Wado es, en sí mismo, una síntesis poética potentísima de los últimos 50 años de la historia nacional. Hijo de militantes asesinados y desaparecidos por la última dictadura y sobreviviente azaroso o por destino del ataque contra su propia madre, es testimonio vivo de lo que los autores materiales e intelectuales de los crímenes de lesa humanidad pretendían aniquilar.
Que además militara en HIJOS, que la ebullición de su sangre lo llevara de nuevo a la casa donde los milicos acribillaron a su madre y que en diciembre de 2001 estuviera en las calles y fuese detenido por la Policía son parábolas y giros de una narración perfectamente coherente en su biografía personal y el padecimiento colectivo del pueblo argentino. Que al mismo tiempo las decisiones políticas que toma provoquen ruido al interior de la agrupación donde militó tanto tiempo, La Cámpora, y sostenga sus posturas, gusten más o gusten menos, también lo dotan de una madurez que muchos dirigentes no tienen.
Porque he ahí una clave central: hay cuadros políticos que se sienten cómodos en la réplica o la multiplicación de un mensaje pero hay otros que inventan caminos, así sean problemáticos, donde todo parece encierro.
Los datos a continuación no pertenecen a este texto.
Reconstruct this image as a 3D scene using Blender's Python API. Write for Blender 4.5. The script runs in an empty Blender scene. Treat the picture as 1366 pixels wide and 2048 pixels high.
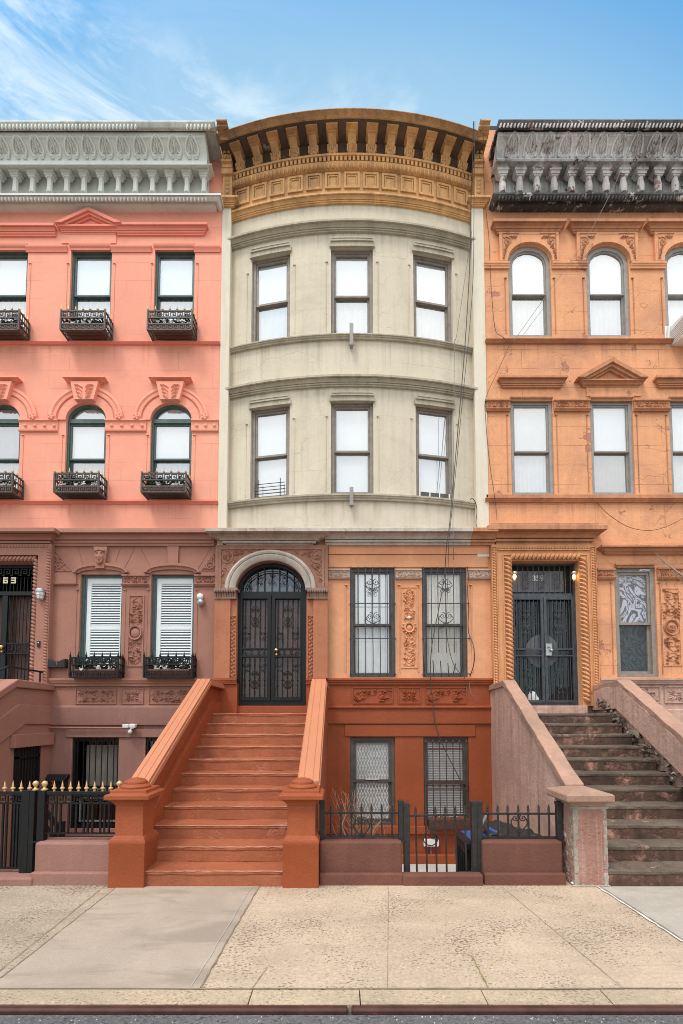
import bpy, bmesh, math, random
from mathutils import Vector, Matrix, Quaternion
from mathutils.geometry import tessellate_polygon
RN = random.Random(11)
sc = bpy.context.scene
COL = sc.collection
PI = math.pi
sin, cos, rad = math.sin, math.cos, math.radians

# ---------------------------------------------------------------- camera survey
# The facades stand in the plane Y = 0; the camera stands D metres in front of it.
F, D, HC, TT, YH = 950.0, 9.63, 1.91, 0.0578, 1432.0
TH = math.atan(TT)
YP = YH - F * TT
def pz(py, Y=0.0):
    v = (YP - py) / F
    return HC + (Y + D) * (v + TT) / (1 - v * TT)
def px(x, py, Y=0.0):
    return (x - 683.0) / F * ((Y + D) * cos(TH) + (pz(py, Y) - HC) * sin(TH))
def gy(py, z=0.0):            # depth of a point at height z seen at row py
    v = (YP - py) / F
    return (z - HC) * (1 - v * TT) / (v + TT) - D

# ---------------------------------------------------------------- mesh builder
SPLIT = {'string_course','window_head','window_hood','impost_band','joint','window_surround','carved_spandrel','portal_base','stringer','window_head','rope_molding','crumbling_edge','bead_molding'}
class MB:
    def __init__(s, xf=None):
        s.bm = bmesh.new(); s.xf = xf
    def v(s, p):
        if s.xf: p = s.xf(*p)
        return s.bm.verts.new(p)
    def face(s, vs):
        try: return s.bm.faces.new(vs)
        except ValueError: return None
    def poly(s, pts):
        return s.face([s.v(p) for p in pts])
    def hexa(s, a, b):        # two quads a (4 pts), b (4 pts)
        A = [s.v(p) for p in a]; B = [s.v(p) for p in b]
        s.face(A[::-1]); s.face(B)
        for i in range(4): s.face([A[i], A[(i+1) % 4], B[(i+1) % 4], B[i]])
    def box(s, x0, x1, y0, y1, z0, z1):
        s.hexa([(x0,y0,z0),(x1,y0,z0),(x1,y1,z0),(x0,y1,z0)], [(x0,y0,z1),(x1,y0,z1),(x1,y1,z1),(x0,y1,z1)])
    def boxn(s, x0, x1, y0, y1, z0, z1, n):   # box cut along x so that it can bend
        for_f = []
        rows = []
        for i in range(n+1):
            x = x0 + (x1-x0)*i/n
            rows.append([s.v((x,y0,z0)), s.v((x,y0,z1)), s.v((x,y1,z1)), s.v((x,y1,z0))])
        for a, b in zip(rows, rows[1:]):
            for k in range(4): s.face([a[k], b[k], b[(k+1)%4], a[(k+1)%4]])
        s.face(rows[0]); s.face(rows[-1][::-1])
    def prism(s, poly, y0, y1):               # polygon in (x, z), thickness in y
        A = [s.v((x, y0, z)) for x, z in poly]; B = [s.v((x, y1, z)) for x, z in poly]
        s.face(A); s.face(B[::-1]); n = len(poly)
        for i in range(n): s.face([A[i], B[i], B[(i+1) % n], A[(i+1) % n]])
    def side(s, poly, x0, x1):                # polygon in (y, z), thickness in x
        A = [s.v((x0, y, z)) for y, z in poly]; B = [s.v((x1, y, z)) for y, z in poly]
        s.face(A); s.face(B[::-1]); n = len(poly)
        for i in range(n): s.face([A[i], B[i], B[(i+1) % n], A[(i+1) % n]])
    def mold(s, x0, x1, prof, z, y=0.0, L=True, R=True, n=1):
        rows = []
        for p, dz in prof:
            a = x0 - p if L else x0
            b = x1 + p if R else x1
            pts = []
            if L: pts.append((a, y, z+dz))
            for i in range(n+1): pts.append((a + (b-a)*i/n, y-p, z+dz))
            if R: pts.append((b, y, z+dz))
            rows.append([s.v(q) for q in pts])
        for a, b in zip(rows, rows[1:]):
            for i in range(len(a)-1): s.face([a[i], a[i+1], b[i+1], b[i]])
        if not L: s.face([r[0] for r in rows])
        if not R: s.face([r[-1] for r in rows][::-1])
    def arch(s, cx, cz, rx, rz, prof, a0=0.0, a1=PI, n=20, y=0.0):
        rows = []
        for dr, p in prof:
            rows.append([s.v((cx+(rx+dr)*cos(a0+(a1-a0)*i/n), y-p, cz+(rz+dr)*sin(a0+(a1-a0)*i/n))) for i in range(n+1)])
        for a, b in zip(rows, rows[1:]):
            for i in range(n): s.face([a[i], a[i+1], b[i+1], b[i]])
        s.face([r[0] for r in rows]); s.face([r[-1] for r in rows][::-1])
    def tube(s, pts, r, n=6, cap=True):
        P = [Vector(p) for p in pts]; m = len(P)
        rr = r if isinstance(r, (list, tuple)) else [r]*m
        up = None; rings = []
        for i in range(m):
            t = (P[min(i+1, m-1)] - P[max(i-1, 0)])
            if t.length < 1e-9: t = Vector((0,0,1))
            t.normalize()
            if up is None:
                up = Vector((0,1,0)) if abs(t.y) < .9 else Vector((1,0,0))
            u = (up - t*up.dot(t))
            if u.length < 1e-6: u = t.orthogonal()
            u.normalize(); w = t.cross(u); up = u
            rings.append([s.v(tuple(P[i] + (u*cos(2*PI*k/n) + w*sin(2*PI*k/n))*rr[i])) for k in range(n)])
        for a, b in zip(rings, rings[1:]):
            for k in range(n): s.face([a[k], a[(k+1)%n], b[(k+1)%n], b[k]])
        if cap: s.face(rings[0][::-1]); s.face(rings[-1])
    def lathe(s, prof, c, n=12, sx=1.0, sy=1.0):      # prof [(r, z)]
        rings = [[s.v((c[0]+r*sx*cos(2*PI*k/n), c[1]+r*sy*sin(2*PI*k/n), c[2]+z)) for k in range(n)] for r, z in prof]
        for a, b in zip(rings, rings[1:]):
            for k in range(n): s.face([a[k], a[(k+1)%n], b[(k+1)%n], b[k]])
        s.face(rings[0][::-1]); s.face(rings[-1])
    def sqlathe(s, prof, c, ax=1.0, ay=1.0):          # square section, prof [(half, z)]
        rings = [[s.v((c[0]+i*h*ax, c[1]+j*h*ay, c[2]+z)) for i, j in ((-1,-1),(1,-1),(1,1),(-1,1))] for h, z in prof]
        for a, b in zip(rings, rings[1:]):
            for k in range(4): s.face([a[k], a[(k+1)%4], b[(k+1)%4], b[k]])
        s.face(rings[0][::-1]); s.face(rings[-1])
    def ell(s, c, a, b, e, rot=0.0, nu=8, nv=5):      # ellipsoid, half axes x=a y=b z=e, rotated about Y
        cr, sr = cos(rot), sin(rot)
        def P(x, y, z): return (c[0]+x*cr+z*sr, c[1]+y, c[2]-x*sr+z*cr)
        top = s.v(P(0,0,e)); bot = s.v(P(0,0,-e)); rings = []
        for j in range(1, nv):
            t = PI*j/nv
            rings.append([s.v(P(a*sin(t)*cos(2*PI*k/nu), b*sin(t)*sin(2*PI*k/nu), e*cos(t))) for k in range(nu)])
        for k in range(nu):
            s.face([top, rings[0][k], rings[0][(k+1)%nu]]); s.face([bot, rings[-1][(k+1)%nu], rings[-1][k]])
        for r0, r1 in zip(rings, rings[1:]):
            for k in range(nu): s.face([r0[k], r1[k], r1[(k+1)%nu], r0[(k+1)%nu]])
    def leaf(s, cx, cz, L, W, ang, y, th):            # a carved leaf lying on a wall
        out = [(-.5,0),(-.25,.36),(.05,.5),(.3,.3),(.5,0),(.3,-.3),(.05,-.5),(-.25,-.36)]
        ca, sa = cos(ang), sin(ang)
        o = [s.v((cx+(u*L)*ca-(v*W)*sa, y, cz+(u*L)*sa+(v*W)*ca)) for u, v in out]
        m = [s.v((cx+(u*L)*ca, y-t, cz+(u*L)*sa)) for u, t in ((-.3,th*.6),(.05,th),(.35,th*.5))]
        for a, b, cc in ((0,1,0),(1,2,1),(2,3,1),(3,4,2),(4,5,2),(5,6,1),(6,7,1),(7,0,0)):
            s.face([o[a], o[b], m[cc]])
        s.face([o[1], m[1], m[0]]); s.face([o[3], m[2], m[1]]); s.face([o[5], m[1], m[2]]); s.face([o[7], m[0], m[1]])
    def spiral(s, cx, cz, r, turns, a0, dr, y, t, n=16, r1=.12, flat=1.0):
        pts = []; rr = []
        for i in range(n+1):
            f = i/n; q = r*(1-f*(1-r1)); a = a0 + dr*turns*2*PI*f
            pts.append((cx+q*cos(a), y, cz+q*sin(a))); rr.append(t*(1-.35*f))
        s.tube(pts, rr, 5)
        s.ell((pts[-1][0], y, pts[-1][2]), t*1.5, t*1.5, t*1.5, nu=6, nv=4)
    def mesh(s, name, off=(0,0,0), smooth=None):
        bm = s.bm
        bmesh.ops.recalc_face_normals(bm, faces=bm.faces)
        if any(off): bmesh.ops.translate(bm, verts=bm.verts, vec=(-off[0], -off[1], -off[2]))
        me = bpy.data.meshes.new(name); bm.to_mesh(me); bm.free()
        if smooth:
            for p in me.polygons: p.use_smooth = True
            me.set_sharp_from_angle(angle=rad(smooth))
        return me
    def build(s, name, mat, par=None, smooth=40, bevel=0.0):
        if name in SPLIT: 
            parts = s.islands()
            if len(parts) > 1:
                return [q.build_one(name, mat, par, smooth, bevel) for q in parts]
        return s.build_one(name, mat, par, smooth, bevel)
    def islands(s, gap=.015):
        bm = s.bm; bm.verts.ensure_lookup_table(); bm.verts.index_update(); P = list(range(len(bm.verts)))
        def f(i):
            while P[i] != i: P[i] = P[P[i]]; i = P[i]
            return i
        for e in bm.edges: P[f(e.verts[0].index)] = f(e.verts[1].index)
        G = {}
        for v in bm.verts: G.setdefault(f(v.index), []).append(v)
        I = sorted(([min(v.co.x for v in g), max(v.co.x for v in g), g] for g in G.values()), key=lambda q: q[:2])
        C = []
        for a, b_, g in I:
            if C and a <= C[-1][1]+gap: C[-1][1] = max(C[-1][1], b_); C[-1][2].extend(g)
            else: C.append([a, b_, list(g)])
        out = []
        for a, b_, g in C:
            q = MB(); mp = {v: q.bm.verts.new(v.co) for v in g}
            for fc in {fc for v in g for fc in v.link_faces}: q.face([mp[v] for v in fc.verts])
            out.append(q)
        return out
    def build_one(s, name, mat, par=None, smooth=40, bevel=0.0):
        off = origin(par) if par else (0,0,0)
        o = bpy.data.objects.new(name, s.mesh(name, off, smooth)); COL.objects.link(o)
        o.data.materials.append(mat)
        if par: o.parent = par
        if bevel:
            b = o.modifiers.new('bevel', 'BEVEL'); b.width = bevel; b.segments = 2; b.limit_method = 'ANGLE'; b.angle_limit = rad(50)
        return o
def origin(o):
    x = y = z = 0.0
    while o:
        x += o.location.x; y += o.location.y; z += o.location.z; o = o.parent
    return (x, y, z)
def inst(name, me, par, at, rotz=0.0):                # a part that shares its mesh
    o = bpy.data.objects.new(name, me); COL.objects.link(o)
    off = origin(par) if par else (0,0,0)
    o.parent = par; o.location = (at[0]-off[0], at[1]-off[1], at[2]-off[2]); o.rotation_euler.z = rotz
    return o
def tag(o, label=None, cat=None, group=None, kind=None):
    for k, w in (('label',label),('category',cat),('group',group),('kind',kind)):
        if w: o[k] = w
    return o
def thing(name, label, cat, loc=(0,0,0), group=None):
    o = bpy.data.objects.new(name, None); COL.objects.link(o); o.location = loc; o.empty_display_size = .2
    return tag(o, label, cat, group)
def copy_tree(o, par=None):
    c = o.copy(); COL.objects.link(c)
    if par: c.parent = par
    for ch in list(o.children): copy_tree(ch, c)
    return c
def struct(o): o['kind'] = 'structure'; return o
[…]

Kicillof, a su manera, hace lo mismo. La literatura periodística dedicada a la rosca aborda permanentemente el tironeo que atraviesa. Dentro de la fracción kirchnerista, están los que pretenden que sea candidato a presidente y los que entienden que a toda la fuerza política le convendría que revalidara en la Gobernación.
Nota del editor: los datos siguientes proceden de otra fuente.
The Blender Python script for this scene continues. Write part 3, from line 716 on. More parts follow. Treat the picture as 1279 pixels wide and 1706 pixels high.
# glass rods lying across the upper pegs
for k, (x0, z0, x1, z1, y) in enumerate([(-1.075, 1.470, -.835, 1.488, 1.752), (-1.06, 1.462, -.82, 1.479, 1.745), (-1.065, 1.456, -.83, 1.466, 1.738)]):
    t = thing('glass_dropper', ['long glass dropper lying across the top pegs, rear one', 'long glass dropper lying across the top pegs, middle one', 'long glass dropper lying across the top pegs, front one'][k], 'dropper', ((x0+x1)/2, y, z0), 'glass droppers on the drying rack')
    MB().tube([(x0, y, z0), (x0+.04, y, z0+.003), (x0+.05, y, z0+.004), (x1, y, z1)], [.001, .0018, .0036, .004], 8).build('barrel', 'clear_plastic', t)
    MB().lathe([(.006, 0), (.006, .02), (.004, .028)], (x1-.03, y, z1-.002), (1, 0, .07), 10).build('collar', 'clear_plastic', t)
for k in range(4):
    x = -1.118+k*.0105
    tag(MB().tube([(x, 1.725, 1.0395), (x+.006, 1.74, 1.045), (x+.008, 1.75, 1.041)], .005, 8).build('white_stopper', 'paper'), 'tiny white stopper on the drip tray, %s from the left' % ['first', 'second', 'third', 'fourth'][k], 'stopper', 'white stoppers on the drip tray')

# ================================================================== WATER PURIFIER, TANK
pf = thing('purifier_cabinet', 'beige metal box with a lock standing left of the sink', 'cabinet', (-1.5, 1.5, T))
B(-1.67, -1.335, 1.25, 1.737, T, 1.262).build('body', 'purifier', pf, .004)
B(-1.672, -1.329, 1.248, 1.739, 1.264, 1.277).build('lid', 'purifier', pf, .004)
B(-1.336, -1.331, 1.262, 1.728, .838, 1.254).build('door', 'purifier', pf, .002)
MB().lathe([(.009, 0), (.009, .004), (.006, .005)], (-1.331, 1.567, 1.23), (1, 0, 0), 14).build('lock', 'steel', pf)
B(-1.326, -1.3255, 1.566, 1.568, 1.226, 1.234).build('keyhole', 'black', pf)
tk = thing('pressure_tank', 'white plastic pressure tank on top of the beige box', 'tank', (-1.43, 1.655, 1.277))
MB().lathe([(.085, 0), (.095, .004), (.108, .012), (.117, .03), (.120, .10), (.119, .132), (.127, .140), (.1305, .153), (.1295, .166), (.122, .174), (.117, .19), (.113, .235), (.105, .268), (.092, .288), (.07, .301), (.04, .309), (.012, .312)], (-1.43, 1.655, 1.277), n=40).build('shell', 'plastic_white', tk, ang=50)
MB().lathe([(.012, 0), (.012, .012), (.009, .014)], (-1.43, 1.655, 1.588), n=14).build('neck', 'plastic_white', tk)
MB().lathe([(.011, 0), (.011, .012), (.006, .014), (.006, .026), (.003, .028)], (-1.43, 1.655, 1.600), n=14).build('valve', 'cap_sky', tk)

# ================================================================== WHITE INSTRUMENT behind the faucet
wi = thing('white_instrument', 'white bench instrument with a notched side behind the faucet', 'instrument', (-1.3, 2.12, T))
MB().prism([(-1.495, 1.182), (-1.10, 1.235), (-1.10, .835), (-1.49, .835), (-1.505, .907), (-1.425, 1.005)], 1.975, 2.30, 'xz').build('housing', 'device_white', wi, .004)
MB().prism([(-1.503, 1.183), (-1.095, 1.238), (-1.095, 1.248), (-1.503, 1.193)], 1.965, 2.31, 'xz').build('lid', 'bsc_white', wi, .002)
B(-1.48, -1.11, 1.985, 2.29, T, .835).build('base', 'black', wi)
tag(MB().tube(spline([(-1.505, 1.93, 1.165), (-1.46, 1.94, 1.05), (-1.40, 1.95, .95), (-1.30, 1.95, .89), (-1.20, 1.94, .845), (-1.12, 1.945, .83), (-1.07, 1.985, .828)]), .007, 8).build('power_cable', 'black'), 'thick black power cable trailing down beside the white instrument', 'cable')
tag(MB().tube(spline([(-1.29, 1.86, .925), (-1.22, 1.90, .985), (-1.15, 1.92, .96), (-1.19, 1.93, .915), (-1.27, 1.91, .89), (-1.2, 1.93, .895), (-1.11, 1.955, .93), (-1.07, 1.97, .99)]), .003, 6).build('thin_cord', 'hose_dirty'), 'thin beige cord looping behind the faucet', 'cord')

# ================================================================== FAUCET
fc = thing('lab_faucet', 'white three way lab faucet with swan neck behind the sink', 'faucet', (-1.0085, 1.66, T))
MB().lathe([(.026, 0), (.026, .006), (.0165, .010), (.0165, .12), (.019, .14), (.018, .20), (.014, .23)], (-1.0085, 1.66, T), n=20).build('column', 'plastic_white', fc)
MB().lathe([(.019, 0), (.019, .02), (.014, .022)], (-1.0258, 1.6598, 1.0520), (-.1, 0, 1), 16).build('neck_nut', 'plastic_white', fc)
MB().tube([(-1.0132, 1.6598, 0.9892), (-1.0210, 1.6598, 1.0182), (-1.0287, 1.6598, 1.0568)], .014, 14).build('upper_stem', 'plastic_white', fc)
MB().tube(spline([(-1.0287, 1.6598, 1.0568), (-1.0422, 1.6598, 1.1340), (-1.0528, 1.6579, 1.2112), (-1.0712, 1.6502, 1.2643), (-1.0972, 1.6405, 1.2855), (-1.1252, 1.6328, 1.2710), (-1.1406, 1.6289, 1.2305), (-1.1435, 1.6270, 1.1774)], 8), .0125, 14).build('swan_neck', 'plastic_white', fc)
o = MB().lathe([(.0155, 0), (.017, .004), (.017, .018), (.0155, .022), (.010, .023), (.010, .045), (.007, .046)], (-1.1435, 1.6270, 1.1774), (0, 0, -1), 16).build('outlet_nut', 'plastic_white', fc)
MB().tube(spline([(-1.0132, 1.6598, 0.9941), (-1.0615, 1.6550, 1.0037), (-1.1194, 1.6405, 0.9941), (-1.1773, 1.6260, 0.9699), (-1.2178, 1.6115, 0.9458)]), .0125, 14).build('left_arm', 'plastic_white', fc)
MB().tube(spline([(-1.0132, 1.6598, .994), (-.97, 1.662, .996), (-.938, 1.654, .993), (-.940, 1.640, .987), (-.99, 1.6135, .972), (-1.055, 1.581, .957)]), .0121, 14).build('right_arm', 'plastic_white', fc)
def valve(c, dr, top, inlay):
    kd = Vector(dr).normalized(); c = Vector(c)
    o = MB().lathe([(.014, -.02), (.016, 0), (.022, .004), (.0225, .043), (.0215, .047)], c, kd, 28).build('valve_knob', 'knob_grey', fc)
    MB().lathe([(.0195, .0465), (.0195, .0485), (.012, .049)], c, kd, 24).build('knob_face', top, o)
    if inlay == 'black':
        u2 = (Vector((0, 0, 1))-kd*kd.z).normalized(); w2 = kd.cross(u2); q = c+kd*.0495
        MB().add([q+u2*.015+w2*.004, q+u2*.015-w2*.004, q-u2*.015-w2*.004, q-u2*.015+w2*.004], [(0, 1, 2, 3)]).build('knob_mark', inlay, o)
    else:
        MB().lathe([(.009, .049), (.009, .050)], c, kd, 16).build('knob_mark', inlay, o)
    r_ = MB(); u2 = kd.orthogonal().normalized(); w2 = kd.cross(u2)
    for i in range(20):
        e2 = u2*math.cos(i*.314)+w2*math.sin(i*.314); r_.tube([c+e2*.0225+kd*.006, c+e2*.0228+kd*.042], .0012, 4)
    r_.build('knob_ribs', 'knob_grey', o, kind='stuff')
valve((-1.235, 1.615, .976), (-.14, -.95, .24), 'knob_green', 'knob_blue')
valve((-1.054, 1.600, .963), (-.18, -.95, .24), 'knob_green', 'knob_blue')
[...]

Donde algunos, tal vez injustamente, leen un capricho del mandatario provincial quizá deba comprenderse la existencia de una audacia y la construcción de una autonomía, cimentada en una pila de votos cosechados en la elección de 2019 y una gestión apreciable al frente de la jurisdicción más difícil del país. Las objeciones que facturan que los votos con los que llegó eran de la vicepresidenta Cristina Kirchner en algún momento deberían diluirse bajo el crecimiento del dirigente que, con ese capital, hace su itinerario sin sacar los pies del plato pero construyendo su propia trayectoria. Si no, en lugar de dirigentes se estaría hablando de una construcción política de gerentes y empleados.
O dicho de otro modo, ¿cuándo se convierte un compañero en dirigente? Cuando se anima a tomar decisiones viendo más allá, y muchas veces en contra, de lo que indican los recetarios y manuales de organicidad estricta. La jefatura en política no se aplica, sino que se elige. Y la conducción, sobre todo para el peronismo, es un arte.
Nadie sabe cómo terminarán confeccionadas las listas del oficialismo pero sería saludable que empezara a concebirse la posibilidad de que los hijos de la generación diezmada tienen derecho y capacidad para hacer lo que creen que hay que hacer.